Records with scene code
******

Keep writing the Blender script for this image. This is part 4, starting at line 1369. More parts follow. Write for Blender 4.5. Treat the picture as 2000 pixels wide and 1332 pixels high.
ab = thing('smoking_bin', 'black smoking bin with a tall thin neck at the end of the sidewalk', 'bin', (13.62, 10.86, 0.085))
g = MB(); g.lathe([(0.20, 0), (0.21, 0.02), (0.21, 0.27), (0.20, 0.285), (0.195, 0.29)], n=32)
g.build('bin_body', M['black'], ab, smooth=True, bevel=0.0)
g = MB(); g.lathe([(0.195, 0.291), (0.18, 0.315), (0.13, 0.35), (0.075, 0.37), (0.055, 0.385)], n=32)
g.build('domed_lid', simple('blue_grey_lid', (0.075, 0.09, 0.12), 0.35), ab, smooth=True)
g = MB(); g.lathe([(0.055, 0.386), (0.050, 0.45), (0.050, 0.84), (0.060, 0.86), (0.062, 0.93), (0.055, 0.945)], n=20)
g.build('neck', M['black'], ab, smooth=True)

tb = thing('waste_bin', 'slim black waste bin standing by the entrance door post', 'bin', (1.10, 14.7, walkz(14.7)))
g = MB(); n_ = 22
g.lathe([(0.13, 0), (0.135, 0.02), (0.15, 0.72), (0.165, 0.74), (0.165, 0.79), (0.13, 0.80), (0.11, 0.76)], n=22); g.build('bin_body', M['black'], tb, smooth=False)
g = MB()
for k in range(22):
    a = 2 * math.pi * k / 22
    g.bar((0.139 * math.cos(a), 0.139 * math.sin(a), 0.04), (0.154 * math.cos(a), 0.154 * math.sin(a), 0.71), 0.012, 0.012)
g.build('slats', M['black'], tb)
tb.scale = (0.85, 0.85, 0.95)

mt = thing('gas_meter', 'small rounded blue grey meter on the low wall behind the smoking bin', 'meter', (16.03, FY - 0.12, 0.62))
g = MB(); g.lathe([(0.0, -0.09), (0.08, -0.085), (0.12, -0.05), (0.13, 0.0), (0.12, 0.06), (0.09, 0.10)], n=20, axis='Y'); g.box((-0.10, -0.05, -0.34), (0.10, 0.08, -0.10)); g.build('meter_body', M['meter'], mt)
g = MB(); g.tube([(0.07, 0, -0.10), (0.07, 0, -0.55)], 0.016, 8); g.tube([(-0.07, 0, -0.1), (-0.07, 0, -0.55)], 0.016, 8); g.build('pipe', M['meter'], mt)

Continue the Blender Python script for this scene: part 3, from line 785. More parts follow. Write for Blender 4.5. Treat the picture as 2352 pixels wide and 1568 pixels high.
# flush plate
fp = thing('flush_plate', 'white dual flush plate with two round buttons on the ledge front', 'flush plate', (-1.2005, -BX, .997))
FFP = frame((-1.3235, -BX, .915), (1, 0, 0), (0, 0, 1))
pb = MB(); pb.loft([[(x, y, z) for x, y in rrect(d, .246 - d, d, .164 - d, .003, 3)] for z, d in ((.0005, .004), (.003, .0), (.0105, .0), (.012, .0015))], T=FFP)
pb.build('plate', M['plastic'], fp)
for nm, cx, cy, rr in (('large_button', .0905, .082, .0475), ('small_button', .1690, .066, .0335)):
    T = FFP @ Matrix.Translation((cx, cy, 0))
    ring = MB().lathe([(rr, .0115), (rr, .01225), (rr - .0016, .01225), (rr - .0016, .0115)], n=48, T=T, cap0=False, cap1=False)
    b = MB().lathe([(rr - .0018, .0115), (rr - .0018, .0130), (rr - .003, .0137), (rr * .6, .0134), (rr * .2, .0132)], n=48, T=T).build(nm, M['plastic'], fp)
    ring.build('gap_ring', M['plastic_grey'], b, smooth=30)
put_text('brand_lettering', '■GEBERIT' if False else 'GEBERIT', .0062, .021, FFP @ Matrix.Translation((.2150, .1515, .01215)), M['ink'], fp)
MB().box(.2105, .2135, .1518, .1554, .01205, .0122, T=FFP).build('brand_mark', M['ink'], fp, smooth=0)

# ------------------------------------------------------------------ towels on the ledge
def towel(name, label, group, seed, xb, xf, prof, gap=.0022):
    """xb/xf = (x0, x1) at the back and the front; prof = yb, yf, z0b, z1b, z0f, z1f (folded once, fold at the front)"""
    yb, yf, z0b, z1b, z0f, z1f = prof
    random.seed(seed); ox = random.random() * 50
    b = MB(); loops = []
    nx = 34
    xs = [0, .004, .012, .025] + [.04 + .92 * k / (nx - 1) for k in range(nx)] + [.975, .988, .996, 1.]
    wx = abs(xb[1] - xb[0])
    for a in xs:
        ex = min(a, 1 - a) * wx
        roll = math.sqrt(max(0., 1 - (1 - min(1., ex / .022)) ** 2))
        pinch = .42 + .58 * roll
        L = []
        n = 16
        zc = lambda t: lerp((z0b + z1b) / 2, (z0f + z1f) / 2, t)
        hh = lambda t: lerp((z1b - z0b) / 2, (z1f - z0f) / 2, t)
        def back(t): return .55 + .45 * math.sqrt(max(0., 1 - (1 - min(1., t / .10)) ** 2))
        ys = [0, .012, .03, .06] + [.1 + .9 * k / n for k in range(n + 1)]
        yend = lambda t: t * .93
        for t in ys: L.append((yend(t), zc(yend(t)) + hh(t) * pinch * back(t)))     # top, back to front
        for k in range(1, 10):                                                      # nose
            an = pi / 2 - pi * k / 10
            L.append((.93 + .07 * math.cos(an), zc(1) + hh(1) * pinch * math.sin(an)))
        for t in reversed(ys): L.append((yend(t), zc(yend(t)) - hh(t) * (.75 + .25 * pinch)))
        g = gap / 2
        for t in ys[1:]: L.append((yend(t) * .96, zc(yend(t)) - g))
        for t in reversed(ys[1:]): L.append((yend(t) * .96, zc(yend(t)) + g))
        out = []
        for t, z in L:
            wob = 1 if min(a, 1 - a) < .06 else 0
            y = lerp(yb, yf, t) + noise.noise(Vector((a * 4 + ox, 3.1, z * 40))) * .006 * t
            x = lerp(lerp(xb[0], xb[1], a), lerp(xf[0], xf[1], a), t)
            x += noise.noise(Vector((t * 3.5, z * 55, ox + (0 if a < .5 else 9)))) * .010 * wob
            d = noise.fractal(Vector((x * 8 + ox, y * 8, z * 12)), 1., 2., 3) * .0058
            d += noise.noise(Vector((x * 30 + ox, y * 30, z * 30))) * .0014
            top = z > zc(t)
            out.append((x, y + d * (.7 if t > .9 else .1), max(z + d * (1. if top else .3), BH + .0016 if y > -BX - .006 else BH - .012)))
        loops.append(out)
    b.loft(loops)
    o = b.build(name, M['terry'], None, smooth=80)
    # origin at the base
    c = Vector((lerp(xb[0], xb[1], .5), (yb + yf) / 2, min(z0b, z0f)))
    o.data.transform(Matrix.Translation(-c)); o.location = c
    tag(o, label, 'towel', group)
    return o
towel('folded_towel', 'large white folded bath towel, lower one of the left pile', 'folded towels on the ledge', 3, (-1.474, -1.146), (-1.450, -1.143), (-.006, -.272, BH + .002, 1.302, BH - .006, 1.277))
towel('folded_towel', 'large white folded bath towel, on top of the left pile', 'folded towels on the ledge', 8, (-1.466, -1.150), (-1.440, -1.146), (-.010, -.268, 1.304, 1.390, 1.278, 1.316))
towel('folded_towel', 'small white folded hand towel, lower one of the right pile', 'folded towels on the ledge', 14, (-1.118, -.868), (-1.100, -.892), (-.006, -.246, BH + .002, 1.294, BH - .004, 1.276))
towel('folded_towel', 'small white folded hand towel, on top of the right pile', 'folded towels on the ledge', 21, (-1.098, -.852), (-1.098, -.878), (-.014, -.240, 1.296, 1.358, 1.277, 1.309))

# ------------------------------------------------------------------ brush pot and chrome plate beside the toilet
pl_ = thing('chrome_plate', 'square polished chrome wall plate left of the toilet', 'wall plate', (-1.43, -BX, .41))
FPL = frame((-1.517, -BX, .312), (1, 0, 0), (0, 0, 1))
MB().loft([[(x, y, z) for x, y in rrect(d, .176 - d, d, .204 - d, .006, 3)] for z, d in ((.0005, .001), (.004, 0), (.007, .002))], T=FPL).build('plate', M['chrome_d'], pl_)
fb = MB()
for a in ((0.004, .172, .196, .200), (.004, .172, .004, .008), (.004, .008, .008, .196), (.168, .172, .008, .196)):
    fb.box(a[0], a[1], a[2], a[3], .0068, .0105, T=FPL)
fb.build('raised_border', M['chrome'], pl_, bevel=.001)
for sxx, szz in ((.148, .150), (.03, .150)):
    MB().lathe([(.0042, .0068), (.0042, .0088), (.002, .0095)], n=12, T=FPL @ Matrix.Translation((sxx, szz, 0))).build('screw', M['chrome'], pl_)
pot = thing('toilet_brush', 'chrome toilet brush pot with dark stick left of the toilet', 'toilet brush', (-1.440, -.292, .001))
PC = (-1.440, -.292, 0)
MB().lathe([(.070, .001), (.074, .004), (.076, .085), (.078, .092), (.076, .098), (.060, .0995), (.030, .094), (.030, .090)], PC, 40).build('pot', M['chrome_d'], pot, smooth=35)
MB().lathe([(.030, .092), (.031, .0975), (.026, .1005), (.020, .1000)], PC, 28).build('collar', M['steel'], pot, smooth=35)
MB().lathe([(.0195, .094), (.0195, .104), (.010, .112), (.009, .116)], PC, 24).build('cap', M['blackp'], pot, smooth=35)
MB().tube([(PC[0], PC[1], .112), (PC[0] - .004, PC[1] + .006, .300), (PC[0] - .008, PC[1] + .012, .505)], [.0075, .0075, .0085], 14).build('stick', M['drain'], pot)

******

§ Problem
Reproduce exactly the lines from the line with "Continue the Blender" through the line with "M['ink'], fp, smooth=0)", both end lines included, and only those lines.

§ The solution
Continue the Blender Python script for this scene: part 3, from line 785. More parts follow. Write for Blender 4.5. Treat the picture as 2352 pixels wide and 1568 pixels high.
# flush plate
fp = thing('flush_plate', 'white dual flush plate with two round buttons on the ledge front', 'flush plate', (-1.2005, -BX, .997))
FFP = frame((-1.3235, -BX, .915), (1, 0, 0), (0, 0, 1))
pb = MB(); pb.loft([[(x, y, z) for x, y in rrect(d, .246 - d, d, .164 - d, .003, 3)] for z, d in ((.0005, .004), (.003, .0), (.0105, .0), (.012, .0015))], T=FFP)
pb.build('plate', M['plastic'], fp)
for nm, cx, cy, rr in (('large_button', .0905, .082, .0475), ('small_button', .1690, .066, .0335)):
    T = FFP @ Matrix.Translation((cx, cy, 0))
    ring = MB().lathe([(rr, .0115), (rr, .01225), (rr - .0016, .01225), (rr - .0016, .0115)], n=48, T=T, cap0=False, cap1=False)
    b = MB().lathe([(rr - .0018, .0115), (rr - .0018, .0130), (rr - .003, .0137), (rr * .6, .0134), (rr * .2, .0132)], n=48, T=T).build(nm, M['plastic'], fp)
    ring.build('gap_ring', M['plastic_grey'], b, smooth=30)
put_text('brand_lettering', '■GEBERIT' if False else 'GEBERIT', .0062, .021, FFP @ Matrix.Translation((.2150, .1515, .01215)), M['ink'], fp)
MB().box(.2105, .2135, .1518, .1554, .01205, .0122, T=FFP).build('brand_mark', M['ink'], fp, smooth=0)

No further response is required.